Ball State University leads all state schools in Indiana in on-time graduation rate improvement. (Photo: Jordan Kartholl/ The Star Press file photo)

Ball State University leads all state schools in Indiana in on-time graduation rate improvement. (Photo: Jordan Kartholl/ The Star Press file photo)

Ball State University is the state’s biggest gainer, and the East Central Region of Ivy Tech Community College is the state’s biggest loser, in a new report of on-time college completion rates.

Only a third of students who entered Ball State in 2005 graduated within four years, while nearly 45 percent of those who enrolled there in 2010 graduated within four years, according to an Indiana Commission for Higher Education (ICHE) report released on Wednesday.

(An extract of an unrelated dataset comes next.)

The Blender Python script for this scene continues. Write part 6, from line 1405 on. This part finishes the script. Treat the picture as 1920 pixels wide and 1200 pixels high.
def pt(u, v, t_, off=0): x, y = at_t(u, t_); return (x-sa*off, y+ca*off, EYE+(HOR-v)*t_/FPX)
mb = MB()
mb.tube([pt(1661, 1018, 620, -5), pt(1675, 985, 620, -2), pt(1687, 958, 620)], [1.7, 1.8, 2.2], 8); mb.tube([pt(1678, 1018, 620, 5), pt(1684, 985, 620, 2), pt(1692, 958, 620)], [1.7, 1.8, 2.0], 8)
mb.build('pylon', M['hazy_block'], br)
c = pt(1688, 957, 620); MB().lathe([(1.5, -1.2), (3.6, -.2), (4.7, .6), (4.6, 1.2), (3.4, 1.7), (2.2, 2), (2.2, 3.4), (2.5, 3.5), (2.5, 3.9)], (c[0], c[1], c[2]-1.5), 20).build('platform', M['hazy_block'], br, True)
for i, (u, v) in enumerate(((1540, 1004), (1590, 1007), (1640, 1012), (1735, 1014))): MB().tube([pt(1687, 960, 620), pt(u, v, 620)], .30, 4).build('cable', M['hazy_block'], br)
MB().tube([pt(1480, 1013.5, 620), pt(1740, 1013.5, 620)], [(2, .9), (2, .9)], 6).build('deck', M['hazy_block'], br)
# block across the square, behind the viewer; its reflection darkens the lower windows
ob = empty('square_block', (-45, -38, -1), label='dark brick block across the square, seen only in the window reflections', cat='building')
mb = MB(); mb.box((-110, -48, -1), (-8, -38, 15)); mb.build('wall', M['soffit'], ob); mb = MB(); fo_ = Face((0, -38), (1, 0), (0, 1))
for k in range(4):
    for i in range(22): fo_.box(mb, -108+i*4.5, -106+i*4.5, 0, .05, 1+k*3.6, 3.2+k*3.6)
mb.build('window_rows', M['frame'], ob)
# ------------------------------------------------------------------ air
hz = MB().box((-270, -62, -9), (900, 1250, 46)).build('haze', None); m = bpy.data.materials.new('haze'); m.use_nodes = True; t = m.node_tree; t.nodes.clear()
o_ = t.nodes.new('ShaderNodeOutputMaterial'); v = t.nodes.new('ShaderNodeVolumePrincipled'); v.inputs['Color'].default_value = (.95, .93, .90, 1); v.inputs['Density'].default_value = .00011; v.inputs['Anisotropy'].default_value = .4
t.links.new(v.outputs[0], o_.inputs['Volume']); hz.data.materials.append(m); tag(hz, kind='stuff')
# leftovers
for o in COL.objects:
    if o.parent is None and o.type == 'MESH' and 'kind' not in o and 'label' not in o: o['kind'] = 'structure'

BSU’s 12 percentage-point increase over five years was the highest among Indiana’s four-year public schools, followed by Purdue University-West Lafayette (11.5), Indiana University-Bloomington (10.1) and IUPUI (8.4). Indiana State University’s on-time graduation rate actually declined by 1.1 percentage point during the five-year period.

While Ball State showed the most improvement, its 44.7 percent on-time completion rate remains in third place behind IU-Bloomington at 59.8 percent and Purdue-West Lafayette at 49.1 percent. Only19.4 percent of ISU students and 18.9 percent of IUPUI students graduate on time.

Meanwhile, only 1.2 percent of the students who enrolled in 2012 at Ivy Tech East Central (Muncie, Marion, Anderson and New Castle) graduated on time (within two years). That’s down 3.3 percentage points — the biggest decline among all Ivy Tech campuses — from the 4.5 percent on-time graduation rate among East Central students who enrolled in 2007.

Republican state lawmakers cited poor graduation rates and declining enrollment this year when they eliminated a $25 million appropriation to modernize Ivy Tech Muncie’s outdated Cowan Road campus, which was to have included a new manufacturing technology center.

Sen. Luke Kenley, chairman of the Appropriations Committee, told The Star Press in May that it was “time to call timeout” to “see if we can’t find our path here” before moving forward in the next budget cycle with a plan that is “successful,” because “right now it’s not happening.”

Ivy Tech’s statewide graduation rates are the lowest in the nation.